What to produce. Quote the listing below word for word, stopping after the line that contains "168), .08, .8), t, True, org=c0)".

Stored data.
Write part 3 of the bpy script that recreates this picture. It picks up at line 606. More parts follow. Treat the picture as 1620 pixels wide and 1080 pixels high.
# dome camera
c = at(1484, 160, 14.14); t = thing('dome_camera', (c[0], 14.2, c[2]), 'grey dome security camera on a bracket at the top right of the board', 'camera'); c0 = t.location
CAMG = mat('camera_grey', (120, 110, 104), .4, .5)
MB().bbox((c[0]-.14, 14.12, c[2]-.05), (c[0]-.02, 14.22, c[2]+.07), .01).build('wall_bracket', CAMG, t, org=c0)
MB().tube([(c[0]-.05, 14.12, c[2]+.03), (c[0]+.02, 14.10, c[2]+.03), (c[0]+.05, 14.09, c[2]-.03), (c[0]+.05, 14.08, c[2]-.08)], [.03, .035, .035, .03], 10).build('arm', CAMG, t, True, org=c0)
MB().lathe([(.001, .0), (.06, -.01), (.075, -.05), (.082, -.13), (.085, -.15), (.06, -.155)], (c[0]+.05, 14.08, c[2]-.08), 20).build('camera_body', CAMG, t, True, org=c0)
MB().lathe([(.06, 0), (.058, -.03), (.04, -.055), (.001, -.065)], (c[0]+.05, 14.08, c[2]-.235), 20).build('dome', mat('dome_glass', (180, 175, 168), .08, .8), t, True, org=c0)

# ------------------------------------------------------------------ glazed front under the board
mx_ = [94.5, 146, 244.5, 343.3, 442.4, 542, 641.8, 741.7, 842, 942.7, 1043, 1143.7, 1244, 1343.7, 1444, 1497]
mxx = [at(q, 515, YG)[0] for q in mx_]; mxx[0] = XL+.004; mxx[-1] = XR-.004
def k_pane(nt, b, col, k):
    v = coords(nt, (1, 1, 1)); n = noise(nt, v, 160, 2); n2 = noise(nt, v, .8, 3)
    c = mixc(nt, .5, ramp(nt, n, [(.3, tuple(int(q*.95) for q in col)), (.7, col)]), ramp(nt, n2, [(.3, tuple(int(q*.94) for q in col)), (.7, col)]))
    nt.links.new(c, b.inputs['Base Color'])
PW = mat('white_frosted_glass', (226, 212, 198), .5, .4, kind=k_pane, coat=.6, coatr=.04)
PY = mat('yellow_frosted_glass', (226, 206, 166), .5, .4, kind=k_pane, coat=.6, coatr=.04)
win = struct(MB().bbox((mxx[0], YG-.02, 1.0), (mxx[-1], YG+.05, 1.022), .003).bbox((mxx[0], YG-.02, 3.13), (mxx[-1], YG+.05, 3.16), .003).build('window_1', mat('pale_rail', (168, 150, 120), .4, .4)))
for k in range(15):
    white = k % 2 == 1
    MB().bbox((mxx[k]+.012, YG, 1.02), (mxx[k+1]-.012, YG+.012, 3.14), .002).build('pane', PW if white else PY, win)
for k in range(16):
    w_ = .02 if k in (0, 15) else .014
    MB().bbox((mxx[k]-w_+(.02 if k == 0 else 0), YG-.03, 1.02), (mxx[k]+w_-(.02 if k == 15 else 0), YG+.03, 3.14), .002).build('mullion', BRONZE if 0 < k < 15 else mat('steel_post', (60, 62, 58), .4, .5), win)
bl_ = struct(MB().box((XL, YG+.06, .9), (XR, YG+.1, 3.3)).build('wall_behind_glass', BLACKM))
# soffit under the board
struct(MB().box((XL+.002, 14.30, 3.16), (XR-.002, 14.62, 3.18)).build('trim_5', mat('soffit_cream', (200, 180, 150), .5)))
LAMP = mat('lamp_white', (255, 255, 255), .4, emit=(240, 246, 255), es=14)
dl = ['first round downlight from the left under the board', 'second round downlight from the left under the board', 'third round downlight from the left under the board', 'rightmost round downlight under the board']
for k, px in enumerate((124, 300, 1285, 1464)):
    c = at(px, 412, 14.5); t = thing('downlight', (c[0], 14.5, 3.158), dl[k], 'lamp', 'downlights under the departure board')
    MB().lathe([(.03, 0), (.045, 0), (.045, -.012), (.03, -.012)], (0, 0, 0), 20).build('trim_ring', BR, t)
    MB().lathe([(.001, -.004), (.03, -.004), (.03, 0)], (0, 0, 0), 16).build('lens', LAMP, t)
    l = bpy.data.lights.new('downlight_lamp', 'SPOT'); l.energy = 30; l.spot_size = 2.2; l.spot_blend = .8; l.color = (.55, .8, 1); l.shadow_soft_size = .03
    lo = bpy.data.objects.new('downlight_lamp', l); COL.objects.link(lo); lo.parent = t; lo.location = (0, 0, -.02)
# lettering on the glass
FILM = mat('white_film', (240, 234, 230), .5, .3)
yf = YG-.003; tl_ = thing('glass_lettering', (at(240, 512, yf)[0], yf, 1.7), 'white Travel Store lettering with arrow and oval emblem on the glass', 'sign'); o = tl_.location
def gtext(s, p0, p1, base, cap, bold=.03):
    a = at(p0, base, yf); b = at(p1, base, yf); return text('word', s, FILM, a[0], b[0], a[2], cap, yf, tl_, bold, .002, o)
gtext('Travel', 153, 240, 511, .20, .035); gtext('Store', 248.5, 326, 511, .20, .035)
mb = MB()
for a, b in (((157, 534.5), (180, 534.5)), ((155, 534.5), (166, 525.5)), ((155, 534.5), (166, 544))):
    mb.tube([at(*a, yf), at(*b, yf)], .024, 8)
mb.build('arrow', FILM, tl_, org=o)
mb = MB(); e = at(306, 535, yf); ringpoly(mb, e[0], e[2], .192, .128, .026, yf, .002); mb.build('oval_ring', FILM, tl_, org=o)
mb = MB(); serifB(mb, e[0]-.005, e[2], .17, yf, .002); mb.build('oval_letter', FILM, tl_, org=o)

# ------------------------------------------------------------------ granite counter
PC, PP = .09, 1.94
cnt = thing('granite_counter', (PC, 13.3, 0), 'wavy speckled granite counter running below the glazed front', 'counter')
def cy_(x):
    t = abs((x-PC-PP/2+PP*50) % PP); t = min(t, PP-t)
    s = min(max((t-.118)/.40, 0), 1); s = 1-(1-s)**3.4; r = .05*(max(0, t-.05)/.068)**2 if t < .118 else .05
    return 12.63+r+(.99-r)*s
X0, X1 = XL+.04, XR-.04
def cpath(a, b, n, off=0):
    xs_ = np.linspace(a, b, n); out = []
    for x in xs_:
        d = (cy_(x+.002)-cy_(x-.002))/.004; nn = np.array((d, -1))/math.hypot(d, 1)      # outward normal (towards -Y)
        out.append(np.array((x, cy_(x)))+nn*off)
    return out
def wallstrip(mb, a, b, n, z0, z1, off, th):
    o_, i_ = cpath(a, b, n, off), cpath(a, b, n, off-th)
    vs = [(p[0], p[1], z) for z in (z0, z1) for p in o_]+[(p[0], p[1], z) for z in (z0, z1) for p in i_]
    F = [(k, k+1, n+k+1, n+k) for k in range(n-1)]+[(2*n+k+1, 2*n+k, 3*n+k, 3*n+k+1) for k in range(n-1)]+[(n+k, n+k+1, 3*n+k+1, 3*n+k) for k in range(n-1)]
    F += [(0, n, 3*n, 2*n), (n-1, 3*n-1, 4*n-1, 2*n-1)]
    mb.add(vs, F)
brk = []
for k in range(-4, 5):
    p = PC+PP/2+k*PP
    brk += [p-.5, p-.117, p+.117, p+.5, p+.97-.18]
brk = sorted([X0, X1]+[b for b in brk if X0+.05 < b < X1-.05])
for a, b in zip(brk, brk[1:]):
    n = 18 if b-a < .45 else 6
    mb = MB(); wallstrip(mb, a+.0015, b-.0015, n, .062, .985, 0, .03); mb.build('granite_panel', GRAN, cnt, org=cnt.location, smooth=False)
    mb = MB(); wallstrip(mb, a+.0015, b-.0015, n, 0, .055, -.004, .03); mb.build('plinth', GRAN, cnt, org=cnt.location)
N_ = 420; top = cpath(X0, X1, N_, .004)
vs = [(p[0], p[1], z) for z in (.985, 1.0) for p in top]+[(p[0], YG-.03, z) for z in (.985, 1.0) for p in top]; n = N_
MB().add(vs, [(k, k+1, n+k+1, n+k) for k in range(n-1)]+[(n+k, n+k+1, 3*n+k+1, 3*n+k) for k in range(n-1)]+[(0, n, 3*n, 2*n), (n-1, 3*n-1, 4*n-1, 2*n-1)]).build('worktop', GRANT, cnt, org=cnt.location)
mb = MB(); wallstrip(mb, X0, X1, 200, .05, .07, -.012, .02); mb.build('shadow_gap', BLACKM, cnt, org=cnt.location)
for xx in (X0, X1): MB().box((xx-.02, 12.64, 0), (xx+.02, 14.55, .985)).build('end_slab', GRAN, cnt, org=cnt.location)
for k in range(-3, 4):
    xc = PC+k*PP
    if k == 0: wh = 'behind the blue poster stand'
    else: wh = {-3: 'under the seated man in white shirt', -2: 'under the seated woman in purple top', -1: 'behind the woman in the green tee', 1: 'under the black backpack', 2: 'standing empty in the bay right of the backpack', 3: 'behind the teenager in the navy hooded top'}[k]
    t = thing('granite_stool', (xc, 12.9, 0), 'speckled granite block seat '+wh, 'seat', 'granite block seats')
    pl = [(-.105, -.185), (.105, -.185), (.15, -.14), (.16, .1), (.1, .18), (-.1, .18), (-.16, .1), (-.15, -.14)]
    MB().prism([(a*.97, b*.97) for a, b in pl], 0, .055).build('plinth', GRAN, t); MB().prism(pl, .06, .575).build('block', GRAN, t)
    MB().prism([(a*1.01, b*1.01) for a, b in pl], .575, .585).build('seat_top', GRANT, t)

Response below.
Write part 3 of the bpy script that recreates this picture. It picks up at line 606. More parts follow. Treat the picture as 1620 pixels wide and 1080 pixels high.
# dome camera
c = at(1484, 160, 14.14); t = thing('dome_camera', (c[0], 14.2, c[2]), 'grey dome security camera on a bracket at the top right of the board', 'camera'); c0 = t.location
CAMG = mat('camera_grey', (120, 110, 104), .4, .5)
MB().bbox((c[0]-.14, 14.12, c[2]-.05), (c[0]-.02, 14.22, c[2]+.07), .01).build('wall_bracket', CAMG, t, org=c0)
MB().tube([(c[0]-.05, 14.12, c[2]+.03), (c[0]+.02, 14.10, c[2]+.03), (c[0]+.05, 14.09, c[2]-.03), (c[0]+.05, 14.08, c[2]-.08)], [.03, .035, .035, .03], 10).build('arm', CAMG, t, True, org=c0)
MB().lathe([(.001, .0), (.06, -.01), (.075, -.05), (.082, -.13), (.085, -.15), (.06, -.155)], (c[0]+.05, 14.08, c[2]-.08), 20).build('camera_body', CAMG, t, True, org=c0)
MB().lathe([(.06, 0), (.058, -.03), (.04, -.055), (.001, -.065)], (c[0]+.05, 14.08, c[2]-.235), 20).build('dome', mat('dome_glass', (180, 175, 168), .08, .8), t, True, org=c0)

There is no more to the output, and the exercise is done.